Masyarakat sipil juga mengingatkan masih lemahnya fungsi pengawasan DPR yang berdampak pada sektor strategis ini. DPR harus lebih aktif dalam menggunakan hak interpelasi, hak angket, dan hak menyatakan pendapat. Komisi XII perlu meninjau ulang persetujuan Revisi Peraturan Pemerintah (PP) Kebijakan Energi Nasional (KEN) dari Komisi VII periode lalu sebagai bagian dari fungsi pengawasan.
“Revisi PP KEN yang diajukan tidak seharusnya disetujui. Rancangan regulasi tersebut justru menurunkan target bauran energi terbarukan dibandingkan dalam PP Nomor 79 Tahun 2014, hanya menjadi 19-22% pada 2030. Di saat yang sama, proyeksi pemanfaatan gas justru meningkat,” kata Syaharani.
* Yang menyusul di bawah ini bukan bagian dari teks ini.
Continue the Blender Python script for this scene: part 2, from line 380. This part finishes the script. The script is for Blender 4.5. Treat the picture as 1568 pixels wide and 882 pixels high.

Menurut Syaharani, kebijakan tersebut bertentangan dengan rekomendasi global stocktake yang menegaskan percepatan pengembangan energi terbarukan hingga tiga kali lipat jika ingin selamat dari bencana iklim.
Hal penting lainnya yang perlu DPR perhatikan adalah aspek penegakan hukum di sektor energi dan lingkungan. Regulasi yang ambisius tanpa pengawasan dan penegakan hukum yang kuat hanya akan menjadi wacana belaka.
“Pengawasan terhadap penegakan hukum menjadi penting. Penegakan hukum atas kasus-kasus korupsi, penyelesaian Pertambangan Tanpa Izin (PETI), dan perlindungan lingkungan adalah hal yang tak bisa ditunda lagi,” ujarnya.